Regardless of your political preferences, the NHL’s salary cap has served its purpose. Since the cap’s introduction seven years ago, the NHL has crowned a different champion after each season. But the cap, and the equality it has created, is only part of what makes it so hard to defend a title.

“It’s such a grind,” Lombardi says of the Stanley Cup playoffs. “You play so many games in so many nights. The playoffs extend almost to the NHL Draft. It takes a physical toll. It’s a mental grind, too. It’s really hard to win the Stanley Cup.”

After witnessing his team’s historic ride through last spring’s Stanley Cup playoffs, Lombardi has an even greater appreciation for the inherent challenges the Kings will face if they are to remain kings of the hill for a second season in a row.

“I had no appreciation for what players go through to win the Cup until I saw our team do it,” Lombardi says. The physical and emotional toll is so exhaustive that, “When we finally did win it, I had a feeling of nirvana and I didn’t skate a lick.”

Lombardi now knows how it is that so many teams show up to defend a title battling a post-championship hangover. An extended playoff run inevitably leads to a shortened off-season, and success can elicit complacency. But Lombardi is more interested in the teams that put all that aside and find a way to stay hungry.

“I think there is too much focus on why you can’t repeat,” Lombardi says. “I am more interested in how you can repeat.”

To find out how the do’s and don’ts of a title defense, Lombardi went to the source, interviewing scores of players, coaches and managers both from teams that repeated and those that succumbed to the dreaded hangover effect.

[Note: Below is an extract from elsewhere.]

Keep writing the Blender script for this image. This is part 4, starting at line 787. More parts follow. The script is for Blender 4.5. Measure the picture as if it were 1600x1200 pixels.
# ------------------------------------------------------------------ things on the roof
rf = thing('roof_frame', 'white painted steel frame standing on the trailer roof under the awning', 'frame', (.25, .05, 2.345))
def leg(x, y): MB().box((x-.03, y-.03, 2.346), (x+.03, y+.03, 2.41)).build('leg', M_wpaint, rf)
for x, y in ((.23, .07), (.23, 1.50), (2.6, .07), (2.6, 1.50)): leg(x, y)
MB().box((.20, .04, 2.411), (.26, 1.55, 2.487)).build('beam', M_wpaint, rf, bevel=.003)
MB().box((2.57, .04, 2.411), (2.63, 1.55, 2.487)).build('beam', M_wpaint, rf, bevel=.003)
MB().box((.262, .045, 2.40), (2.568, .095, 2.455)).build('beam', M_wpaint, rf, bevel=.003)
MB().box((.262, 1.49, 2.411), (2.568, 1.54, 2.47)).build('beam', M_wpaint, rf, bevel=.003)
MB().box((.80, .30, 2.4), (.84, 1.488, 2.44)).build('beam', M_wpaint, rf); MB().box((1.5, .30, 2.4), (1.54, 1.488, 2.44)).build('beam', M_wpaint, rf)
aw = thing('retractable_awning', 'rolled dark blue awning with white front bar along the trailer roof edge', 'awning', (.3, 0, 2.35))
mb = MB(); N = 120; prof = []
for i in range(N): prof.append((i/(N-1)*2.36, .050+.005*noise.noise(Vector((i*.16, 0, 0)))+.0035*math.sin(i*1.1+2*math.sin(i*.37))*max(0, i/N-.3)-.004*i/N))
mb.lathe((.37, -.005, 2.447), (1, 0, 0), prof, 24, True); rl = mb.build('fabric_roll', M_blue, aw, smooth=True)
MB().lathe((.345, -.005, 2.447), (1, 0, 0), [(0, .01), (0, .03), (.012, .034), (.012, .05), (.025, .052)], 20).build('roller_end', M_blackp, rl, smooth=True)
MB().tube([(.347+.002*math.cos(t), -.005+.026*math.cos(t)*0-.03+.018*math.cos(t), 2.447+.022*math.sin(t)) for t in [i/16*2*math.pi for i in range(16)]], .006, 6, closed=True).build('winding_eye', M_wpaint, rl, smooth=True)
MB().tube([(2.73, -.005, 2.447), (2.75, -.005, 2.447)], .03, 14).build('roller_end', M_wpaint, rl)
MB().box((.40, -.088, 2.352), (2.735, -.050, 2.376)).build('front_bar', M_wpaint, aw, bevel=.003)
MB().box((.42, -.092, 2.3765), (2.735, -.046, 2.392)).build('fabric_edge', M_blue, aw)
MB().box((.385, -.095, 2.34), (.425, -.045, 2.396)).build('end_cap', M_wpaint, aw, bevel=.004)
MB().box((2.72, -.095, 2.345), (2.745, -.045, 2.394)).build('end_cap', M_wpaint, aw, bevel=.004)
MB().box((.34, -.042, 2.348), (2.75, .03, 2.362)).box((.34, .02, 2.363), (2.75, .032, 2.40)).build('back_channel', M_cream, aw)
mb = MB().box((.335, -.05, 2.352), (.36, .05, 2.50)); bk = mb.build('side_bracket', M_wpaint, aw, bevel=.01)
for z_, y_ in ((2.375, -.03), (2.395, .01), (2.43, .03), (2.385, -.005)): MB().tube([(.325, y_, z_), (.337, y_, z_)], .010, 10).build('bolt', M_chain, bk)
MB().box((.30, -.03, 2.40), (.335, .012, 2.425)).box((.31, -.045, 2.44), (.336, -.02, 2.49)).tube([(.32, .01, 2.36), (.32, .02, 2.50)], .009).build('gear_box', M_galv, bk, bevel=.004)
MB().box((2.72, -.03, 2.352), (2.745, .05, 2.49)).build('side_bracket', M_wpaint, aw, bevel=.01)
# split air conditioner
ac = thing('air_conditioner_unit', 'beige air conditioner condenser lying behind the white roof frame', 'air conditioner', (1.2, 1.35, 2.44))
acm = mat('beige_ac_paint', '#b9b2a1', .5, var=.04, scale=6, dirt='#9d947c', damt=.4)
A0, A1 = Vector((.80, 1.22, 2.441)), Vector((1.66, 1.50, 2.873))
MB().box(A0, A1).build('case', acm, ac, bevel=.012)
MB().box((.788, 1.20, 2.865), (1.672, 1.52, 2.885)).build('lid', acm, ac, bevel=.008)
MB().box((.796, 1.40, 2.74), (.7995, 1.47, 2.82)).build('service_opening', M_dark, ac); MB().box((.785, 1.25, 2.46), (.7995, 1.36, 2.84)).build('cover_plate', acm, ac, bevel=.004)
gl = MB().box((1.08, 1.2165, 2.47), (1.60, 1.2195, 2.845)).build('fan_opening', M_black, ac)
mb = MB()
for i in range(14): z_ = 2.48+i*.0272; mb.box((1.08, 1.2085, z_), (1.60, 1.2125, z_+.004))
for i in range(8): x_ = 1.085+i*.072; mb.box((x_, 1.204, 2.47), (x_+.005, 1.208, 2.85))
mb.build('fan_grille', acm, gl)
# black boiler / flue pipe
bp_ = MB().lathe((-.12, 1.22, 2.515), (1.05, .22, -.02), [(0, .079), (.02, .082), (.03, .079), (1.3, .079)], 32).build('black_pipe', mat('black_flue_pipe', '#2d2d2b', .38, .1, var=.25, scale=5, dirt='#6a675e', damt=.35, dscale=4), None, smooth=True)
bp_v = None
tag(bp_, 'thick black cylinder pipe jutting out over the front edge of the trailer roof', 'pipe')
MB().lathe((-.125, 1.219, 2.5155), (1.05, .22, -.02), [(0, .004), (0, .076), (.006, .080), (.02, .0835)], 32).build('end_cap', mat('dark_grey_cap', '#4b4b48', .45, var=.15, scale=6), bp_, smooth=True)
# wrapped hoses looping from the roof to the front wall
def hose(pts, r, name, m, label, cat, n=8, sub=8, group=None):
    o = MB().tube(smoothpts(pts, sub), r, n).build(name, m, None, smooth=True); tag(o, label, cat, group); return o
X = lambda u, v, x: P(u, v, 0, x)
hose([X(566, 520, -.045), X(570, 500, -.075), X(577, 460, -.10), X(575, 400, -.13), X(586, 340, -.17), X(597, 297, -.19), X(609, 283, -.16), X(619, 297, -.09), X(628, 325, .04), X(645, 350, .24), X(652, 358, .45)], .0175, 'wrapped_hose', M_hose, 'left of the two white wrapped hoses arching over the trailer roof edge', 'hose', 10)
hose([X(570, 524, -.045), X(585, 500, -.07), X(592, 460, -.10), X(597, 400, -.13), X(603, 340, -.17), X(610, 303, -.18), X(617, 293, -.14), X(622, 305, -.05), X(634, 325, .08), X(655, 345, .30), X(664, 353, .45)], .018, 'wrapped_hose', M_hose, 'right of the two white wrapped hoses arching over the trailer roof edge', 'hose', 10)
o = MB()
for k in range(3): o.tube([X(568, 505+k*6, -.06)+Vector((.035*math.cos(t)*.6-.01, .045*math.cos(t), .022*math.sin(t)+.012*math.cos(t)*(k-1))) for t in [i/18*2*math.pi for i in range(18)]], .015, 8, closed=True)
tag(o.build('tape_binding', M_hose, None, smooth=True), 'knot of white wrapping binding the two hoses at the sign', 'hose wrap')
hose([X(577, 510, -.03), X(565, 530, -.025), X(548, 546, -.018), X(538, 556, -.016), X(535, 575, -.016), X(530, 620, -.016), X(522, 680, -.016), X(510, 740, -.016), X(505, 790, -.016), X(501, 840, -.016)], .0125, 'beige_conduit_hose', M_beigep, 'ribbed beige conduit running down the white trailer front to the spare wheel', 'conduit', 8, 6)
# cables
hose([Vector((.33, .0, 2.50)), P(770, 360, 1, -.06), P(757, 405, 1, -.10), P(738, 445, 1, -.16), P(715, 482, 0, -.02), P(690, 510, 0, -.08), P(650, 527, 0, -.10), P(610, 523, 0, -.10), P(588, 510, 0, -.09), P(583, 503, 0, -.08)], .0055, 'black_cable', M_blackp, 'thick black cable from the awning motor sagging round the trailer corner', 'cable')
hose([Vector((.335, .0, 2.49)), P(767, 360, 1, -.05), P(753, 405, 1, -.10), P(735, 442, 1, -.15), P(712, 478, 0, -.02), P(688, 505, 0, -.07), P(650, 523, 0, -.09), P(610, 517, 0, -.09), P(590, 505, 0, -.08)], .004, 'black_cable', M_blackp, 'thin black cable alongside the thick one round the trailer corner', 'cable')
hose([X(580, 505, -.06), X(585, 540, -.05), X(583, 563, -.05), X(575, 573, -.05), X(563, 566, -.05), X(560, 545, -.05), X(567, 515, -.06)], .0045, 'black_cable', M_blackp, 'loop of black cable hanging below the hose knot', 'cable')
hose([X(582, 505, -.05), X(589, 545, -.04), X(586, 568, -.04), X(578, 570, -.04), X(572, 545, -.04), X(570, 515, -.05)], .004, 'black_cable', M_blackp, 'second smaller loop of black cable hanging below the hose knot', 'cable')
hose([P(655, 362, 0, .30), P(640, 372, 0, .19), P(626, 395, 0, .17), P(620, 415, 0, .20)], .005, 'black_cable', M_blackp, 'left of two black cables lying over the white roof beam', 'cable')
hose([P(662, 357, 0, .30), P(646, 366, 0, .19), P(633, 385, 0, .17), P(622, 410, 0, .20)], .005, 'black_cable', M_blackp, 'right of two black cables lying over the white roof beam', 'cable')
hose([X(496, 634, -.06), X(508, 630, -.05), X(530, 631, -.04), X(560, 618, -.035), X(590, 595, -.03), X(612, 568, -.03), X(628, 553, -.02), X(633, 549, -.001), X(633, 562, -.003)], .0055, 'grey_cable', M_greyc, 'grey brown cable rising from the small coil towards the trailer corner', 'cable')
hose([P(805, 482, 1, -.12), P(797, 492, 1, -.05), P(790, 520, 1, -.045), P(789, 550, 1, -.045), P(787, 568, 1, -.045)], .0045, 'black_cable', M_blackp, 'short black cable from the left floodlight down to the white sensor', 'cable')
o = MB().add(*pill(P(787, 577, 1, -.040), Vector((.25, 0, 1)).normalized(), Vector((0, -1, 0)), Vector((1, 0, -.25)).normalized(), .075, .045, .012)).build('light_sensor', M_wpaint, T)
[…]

A lifelong sports fanatic and Tulane educated attorney, Lombardi didn’t limit his research to his own sport.

Instead, Lombardi met with representatives from sports across the spectrum, looking for insight as to why some organizations have an insatiable thirst for success, while others quickly become one-hit wonders, drunk on the champagne of a single conquest.

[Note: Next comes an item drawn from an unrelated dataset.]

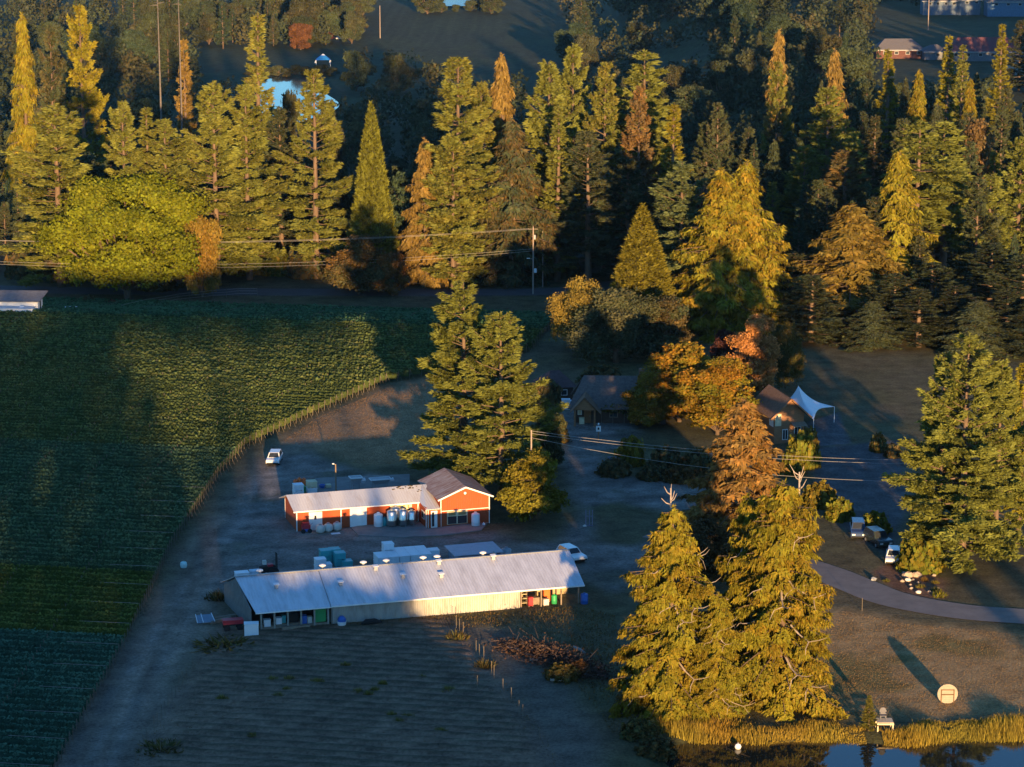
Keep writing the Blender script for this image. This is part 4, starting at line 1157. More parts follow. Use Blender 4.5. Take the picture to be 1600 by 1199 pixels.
M_SHINGLE = mat('shingle_roof', (0.13, 0.11, 0.10), 0.95, var=0.4, scale=2.5, bump=0.6, bscale=8)
M_STEEL = mat('stainless_steel', (0.62, 0.61, 0.58), 0.28, 1.0, var=0.1, scale=1)
M_PLAST = mat('white_plastic', (0.74, 0.76, 0.78), 0.5, var=0.08, scale=1.5)
M_TEAL = mat('teal_plastic', (0.05, 0.36, 0.38), 0.5, var=0.12)
M_BLUE = mat('blue_plastic', (0.03, 0.12, 0.42), 0.45, var=0.15)
M_GREEN = mat('green_plastic', (0.03, 0.30, 0.10), 0.5, var=0.15)
M_CREAM = mat('cream_boards', (0.66, 0.58, 0.38), 0.8, var=0.2)
M_GREY = mat('grey_metal', (0.32, 0.34, 0.36), 0.5, 0.3, var=0.2)
M_REDP = mat('red_paint', (0.42, 0.03, 0.04), 0.5, var=0.2)
M_ORANGE = mat('orange_plastic', (0.70, 0.14, 0.03), 0.5, var=0.15)
M_TYRE = mat('tyre', (0.02, 0.02, 0.022), 0.9, var=0.1)

# ------------------------------------------------------------------ red building
A_RED = math.radians(17)
RO = G(464, 831)
def red_local(px, py, z=0.0):
    g = G(px, py, z); d = g - RO
    return d[0] * math.cos(A_RED) + d[1] * math.sin(A_RED), -d[0] * math.sin(A_RED) + d[1] * math.cos(A_RED)
rb = empty('red_barn', RO, A_RED, 'long low red barn with pale metal roof and a taller rusty-roofed gable end', 'barn')
MB().box(0, 15.35, 0, 0.16, 0, 2.62).build('wall', M_RED, rb)
MB().add([(0, 0.165, 0), (0, 6.6, 0), (0, 6.6, 2.6), (0, 3.35, 3.62), (0, 0.165, 2.6), (0.15, 0.165, 0), (0.15, 6.6, 0), (0.15, 6.6, 2.6), (0.15, 3.35, 3.62), (0.15, 0.165, 2.6)],
         [(0, 1, 2, 3, 4), (9, 8, 7, 6, 5), (0, 5, 6, 1), (1, 6, 7, 2), (2, 7, 8, 3), (3, 8, 9, 4), (4, 9, 5, 0)]).build('wall', M_RED_SIDE, rb)
MB().box(0.16, 17.2, 6.44, 6.6, 0, 2.6).build('wall', M_RED, rb)
roof = MB().slab((-0.42, -0.35, 2.6), (15.3, -0.35, 2.6), (16.6, 3.4, 3.78), (-0.55, 3.4, 3.78), 0.07).build('roof', M_ZINC2, rb)
MB().slab((-0.55, 3.405, 3.775), (16.6, 3.405, 3.775), (17.3, 6.95, 2.55), (-0.7, 6.95, 2.55), 0.07).build('roof', M_ZINC, rb)
MB().slab((15.32, -3.45, 2.42), (17.1, -3.45, 2.42), (17.15, 3.4, 3.782), (16.62, 3.4, 3.782), 0.06).build('roof', M_ZINC2, rb, label='pale roof strip running down to the entry')
MB().add([(15.302, -0.35, 2.605), (15.318, -3.45, 2.42), (16.618, 3.4, 3.78)], [(0, 1, 2)]).build('roof', M_ZINC2, rb)
MB().box(-0.46, 15.3, -0.41, -0.355, 2.46, 2.59).build('fascia', M_WHITE, roof)
lf = random.Random(3); mo = MB()
for k in range(26):
    x = lf.uniform(12.5, 16.2); yv = 3.3 - lf.random() * (0.7 if x < 15.2 else 3.0); zz = 2.6 + (yv + 0.35) / 3.75 * 1.18 + 0.02
    mo.box(x, x + lf.uniform(0.08, 0.3), yv, yv + lf.uniform(0.1, 0.35), zz, zz + 0.06)
mo.build('debris_patch', mat('moss', (0.06, 0.045, 0.03), 0.95), rb, label='dark leaf litter lying on the roof')
for x in (0.0, 5.5, 15.2):
    MB().box(x - 0.07, x + 0.07, -0.03, 0.0, 0, 2.5).build('corner_trim', M_WHITE, rb)
MB().box(-0.03, 0.0, 6.5, 6.64, 0, 2.5).build('corner_trim', M_WHITE, rb)
d = MB().box(1.5, 3.15, -0.05, -0.01, 0.02, 2.3).build('door', mat('white_door', (0.76, 0.76, 0.74), 0.6, var=0.1), rb, label='white double door with small pane')
MB().box(2.16, 2.42, -0.075, -0.052, 1.35, 1.85).build('pane', M_GLASS, d)
d = MB().box(6.65, 8.65, -0.05, -0.01, 0.02, 2.35).build('door', M_WHITE, rb, label='wide white sliding door')
for x in (6.6, 8.65): MB().box(x, x + 0.05, -0.07, -0.012, 0.0, 2.42).build('frame', M_WHITE, d)
w = MB().box(11.65, 14.4, -0.05, -0.01, 0.15, 2.4).build('window', M_CREAM, rb, label='wide cream-framed glazed door opening')
for x0, x1 in ((11.85, 12.95), (13.15, 14.25)): MB().box(x0, x1, -0.07, -0.052, 0.25, 1.75).build('pane', M_GLASS, w)
for k in range(4): MB().box(12.2 + k * 0.55, 12.42 + k * 0.55, -0.072, -0.053, 1.85, 2.3).build('pane', mat('amber_shade', (0.30, 0.24, 0.10), 0.6), w)
# entry between the two parts
MB().box(15.35, 17.2, -3.2, -3.05, 0, 2.4).build('wall', M_RED, rb)
MB().box(15.35, 15.5, -3.04, -0.005, 0, 2.55).build('wall', M_RED_SIDE, rb)
for x in (15.3, 15.56): MB().box(x, x + 0.07, -3.26, -3.205, 0, 2.38).build('corner_trim', M_WHITE, rb)
d = MB().box(15.95, 16.75, -3.25, -3.205, 0.03, 2.15).build('door', M_WHITE, rb, label='narrow white entry door with tall glass')
MB().box(16.05, 16.36, -3.27, -3.252, 0.2, 2.0).build('pane', M_GLASS, d)
w2 = MB().box(15.305, 15.345, -2.4, -1.2, 0.9, 1.9).build('window', M_WHITE, rb); MB().box(15.28, 15.302, -2.25, -1.35, 1.0, 1.8).build('pane', M_GLASS, w2)
# taller gable part
gx0, gx1, gy0, gy1, ge, gp = 17.2, 23.4, -3.1, 5.9, 3.6, 4.85
gm = (gx0 + gx1) / 2
MB().prism([(gx0, 0), (gx1, 0), (gx1, 1.95), (gx0, 1.95)], gy0, gy0 + 0.15).build('wall', M_RED, rb)
MB().prism([(gx0, 2.0), (gx1, 2.0), (gx1, ge), (gm, gp), (gx0, ge)], gy0 - 0.02, gy0 + 0.13).build('gable', M_RED, rb)
MB().prism([(gx0, 0), (gx1, 0), (gx1, ge), (gm, gp), (gx0, ge)], gy1 - 0.15, gy1).build('wall', M_RED, rb)
for x in (gx0, gx1 - 0.15): MB().box(x, x + 0.15, gy0 + 0.16, gy1 - 0.16, 0, ge - 0.02).build('wall', M_RED_SIDE, rb)
sl = (gp - ge) / (gm - gx0)
r1 = MB().slab((gx0 - 0.4, gy0 - 0.35, ge - 0.4 * sl + 0.1), (gm, gy0 - 0.35, gp + 0.1), (gm, gy1 + 0.35, gp + 0.1), (gx0 - 0.4, gy1 + 0.35, ge - 0.4 * sl + 0.1), 0.07).build('roof', M_RUST, rb, label='rust-streaked left roof slope')
r2_ = MB().slab((gm + 0.003, gy0 - 0.35, gp + 0.1), (gx1 + 0.4, gy0 - 0.35, ge - 0.4 * sl + 0.1), (gx1 + 0.4, gy1 + 0.35, ge - 0.4 * sl + 0.1), (gm + 0.003, gy1 + 0.35, gp + 0.1), 0.07).build('roof', M_RUST, rb)
MB().bar((gx0 - 0.42, gy0 - 0.38, ge - 0.42 * sl), (gm, gy0 - 0.38, gp + 0.0), 0.05, 0.17).bar((gm, gy0 - 0.38, gp + 0.0), (gx1 + 0.42, gy0 - 0.38, ge - 0.42 * sl), 0.05, 0.17).build('bargeboard', M_WHITE, r1)
MB().box(gx0, gx1, gy0 - 0.05, gy0 - 0.005, 1.94, 2.02).build('trim_band', M_WHITE, rb)
for x in (gx0 - 0.02, gx1 - 0.08): MB().box(x, x + 0.10, gy0 - 0.06, gy0 - 0.022, 0, ge - 0.05).build('corner_trim', M_WHITE, rb)
vm = MB(); vm.tube([(gm, gy0 - 0.06, 4.05), (gm, gy0 - 0.02, 4.05)], 0.16, 10); vm.build('vent', M_WHITE, rb)
w = MB().box(18.0, 20.6, gy0 - 0.04, gy0 - 0.004, 0.25, 1.86).build('window', M_CREAM, rb, label='wide dark opening with cream frame')
for x0, x1 in ((18.1, 19.2), (19.35, 20.5)):
    MB().box(x0, x1, gy0 - 0.06, gy0 - 0.042, 0.3, 1.25).build('pane', M_GLASS, w); MB().box(x0 + 0.1, x1 - 0.1, gy0 - 0.06, gy0 - 0.042, 1.36, 1.78).build('pane', MATS['amber_shade'], w)

def in_red(x, y, z=0.0):
    return RO + np.array([x * math.cos(A_RED) - y * math.sin(A_RED), x * math.sin(A_RED) + y * math.cos(A_RED), z])

# tanks, drums and clutter in front of the red barn
def tank(name, loc, r, h, m, label, cat='tank', lid=True, legs=True, group=None, dome=0.12):
    o = empty(name, loc, 0, label, cat, group)
    b = 0.18 if legs else 0.0
    MB().lathe([(r * 0.97, b), (r, b + 0.05), (r, b + h * 0.33), (r * 1.02, b + h * 0.34), (r, b + h * 0.36), (r, b + h - 0.06), (r * 0.9, b + h), (r * 0.35, b + h + dome)], n=18).build('body', m, o, smooth=True)
    if lid: MB().lathe([(r * 0.33, b + h + dome - 0.03), (r * 0.33, b + h + dome + 0.1), (r * 0.1, b + h + dome + 0.13)], n=12).build('lid', M_GREY if m is M_STEEL else m, o)
    if legs:
        for a in (0.6, 2.2, 3.8, 5.4): MB().box(-0.05, 0.05, -0.05, 0.05, 0, b + 0.06).build('leg', M_GREY, o, (0.75 * r * math.cos(a), 0.75 * r * math.sin(a), 0))
    return o
AZ = 0.145
tank('steel_tank', in_red(11.45, -1.5, AZ), 0.62, 1.75, M_STEEL, 'upright steel wine tank, leftmost of the three by the barn', group='steel tanks')
tank('steel_tank', in_red(12.85, -1.7, AZ), 0.58, 1.8, M_STEEL, 'upright steel wine tank, middle of the three by the barn', group='steel tanks')
tank('steel_tank', in_red(14.0, -1.45, AZ), 0.56, 1.5, M_STEEL, 'shorter steel wine tank, rightmost of the three by the barn', group='steel tanks')
tank('plastic_tank', in_red(9.95, -0.85, AZ), 0.55, 1.5, M_PLAST, 'white upright plastic tank left of the steel tanks', legs=False)
tank('blue_drum', in_red(10.75, -0.8, AZ), 0.32, 0.95, M_TEAL, 'teal drum between white tank and steel tanks', 'drum', legs=False, dome=0.02)
tank('steel_tank', in_red(12.2, -0.6, AZ), 0.6, 1.9, M_STEEL, 'steel tank standing behind the front three against the wall', group='steel tanks')
tank('plastic_tank', in_red(21.4, -3.9, 0.02), 0.52, 1.55, M_PLAST, 'white cylindrical tank before the orange gable wall', legs=False)
tank('plastic_drum', in_red(22.4, -4.0, 0.0), 0.18, 0.3, M_PLAST, 'small pale bucket right of the white cylindrical tank', 'bucket', legs=False, dome=0.02)
for k, (x, yv) in enumerate([(2.55, -1.5), (3.6, -1.25), (4.75, -1.0)]):
    p = in_red(x, yv, 0)
    o = empty('oval_tank', p, A_RED + 0.1, 'rounded pale plastic tank lying by the barn door, %s of three' % ['left', 'middle', 'right'][k], 'tank', 'rounded tanks')
    b = MB(); prof = []
    for t in np.linspace(-1, 1, 9): prof.append((0.55 * (1 - abs(t) ** 3.2) ** 0.5 + 0.02, 0.55 + 0.55 * t))
    b.lathe(prof, n=14); b.build('body', mat('pale_tank', (0.55, 0.53, 0.47), 0.55, var=0.15), o, smooth=True)
    MB().lathe([(0.2, 1.02), (0.2, 1.16), (0.16, 1.18)], n=10).build('cap', M_GREY, o); MB().box(-0.45, 0.45, -0.4, 0.4, -0.02, 0.08).build('base', M_WOOD, o)
o = empty('hose_cart', in_red(0.95, -0.75, 0), A_RED, 'red wheeled machine by the left corner of the barn', 'machine')
MB().box(-0.5, 0.5, -0.35, 0.35, 0.55, 1.0).build('body', M_REDP, o); MB().box(-0.4, 0.4, -0.3, 0.3, 1.0, 1.25).build('hood', M_REDP, o)
for x in (-0.4, 0.4):
    wv = MB(); wv.tube([(x, -0.42, 0.28), (x, -0.3, 0.28)], 0.28, 12); wv.build('wheel', M_TYRE, o)
MB().bar((0.5, 0, 0.9), (0.85, 0, 1.15), 0.05).build('handle', M_GREY, o); MB().box(-0.42, 0.42, -0.32, 0.32, 0.2, 0.55).build('tank', M_BLUE, o)
tag(MB().slab((0, 0, 0.07), (1.1, 0, 0.07), (1.1, 0.6, 0.07), (0, 0.6, 0.07), 0.07).build('pale_board', M_PLAST, None, in_red(3.7, -2.6), A_RED), 'flat pale board lying before the rounded tanks', 'board')
tag(MB().bar((0, 0, 0.05), (0.5, 1.0, 1.9), 0.12, 0.05).build('leaning_plank', M_WOOD, None, in_red(14.75, -1.35, AZ), A_RED), 'plank leaning on the wall right of the steel tanks', 'plank')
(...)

Among the more insightful interviewees was San Francisco 49ers Hall of Famer Ronnie Lott, a member of four Super Bowl winning teams.

Lombardi had been an admirer of the 49ers and philosophies of football “genius” Bill Walsh while building the expansion San Jose Sharks into a Stanley Cup contender back in the ’90s. It was Lott, the former USC All-American safety, who taught Lombardi about the importance of perspective.

“Ronnie told me, ‘There is too much talk about why you can’t repeat,’” Lombardi recalls. “It almost becomes a self-fulfilling prophecy.”

Lott’s 1982 49ers were in a situation very similar to this year’s Kings. After winning their first Super Bowl at the conclusion of the 1981 season, the 49ers began their title defense in a strike-shortened season in which each NFL team played a truncated nine-game regular season. Lott and the 49ers did not respond well, posting a 3-6 record in defense of their title while missing out on the postseason.

It’s how future 49er teams responded to that adversity that caught Lombardi’s attention.

“After that, they came back and won four Super Bowls (1985, ’89, ’90, ’95),” Lombardi says.

When someone tells Lombardi that his championship team might be too fat and happy to mount another run, he responds saying now the Kings now know how great it feels to win, they will want to do it again.

“It all depends on your perspective,” Lombardi says. “We know how great the feeling is at the end, so we can use that as motivation.”

Under Lombardi, the Kings are driven by a desire to be among the elite organizations in all of pro sports. So, while the Stanley Cup spent last summer hopping from the casinos of Las Vegas, to clubs of Los Angeles, to the backyard barbecues of the entire globe, Lombardi methodically went from championship organization to championship organization, probing some of the greatest sports minds in search of answers.

“I talked to Bill Stoneman,” Lombardi says, “who was with the Angels when they won the 2002 World Series. They came back and struggled the next year. The Patriots are a model franchise and I talked to people there. I admired the 49ers when I was building the Sharks in San Jose. I was trying to figure out Bill Walsh’s philosophy, so I met with (former 49ers director of football operations) John McVay. I talked to some people with the Yankees. This is new territory for me. I have never been here before. It’s a different challenge when you are trying to stay on top of the mountain.”

As for the Red Wings, Lombardi didn’t have to do a lot of research to understand what made them tick. As general manager of the Sharks, he competed head-to-head with those teams on the ice, at the draft table, and in the trade market. The Wings won those back-to-back Cups in 1997-98 by building a dynamic core through the draft, adding complementary players in trades, and establishing a culture of winning.

“It’s not rocket science,” Lombardi says. “They had great drafts and integrated players.”

In his quest to make Los Angeles the annual summer home of Hockey’s Holy Grail, Lombardi has talked to anyone and everyone who will listen. Along the way, he has heard the theory floated that the NHL’s four-month lockout might actually enable the Kings to circumvent the hangover that accompanies so many championship seasons.

“I thought maybe from a health standpoint, there might be something to that,” Lombardi allows. “But Kopie was hurt, so I don’t know.”

Then Lombardi put that Tulane Law School education to work and did his diligence. Precedent suggests opening a title defense in the shadow of a lockout might not be a built-in advantage after all.

“The Rangers won the Cup in ’94,” Lombardi says. “Then they came back in a lockout shortened season and went 22-23-3 and got knocked out in the second round of the playoffs by Philadelphia. So no, there is no history to suggest a lockout is good for a team coming off a Cup win.”

Lombardi, who spent much of his off-season studying the past, is now ready to move his team into the future. His organization’s goal is lofty, its target narrow, the potential payoff unique.

The 2013 Kings intend to make history by repeating it.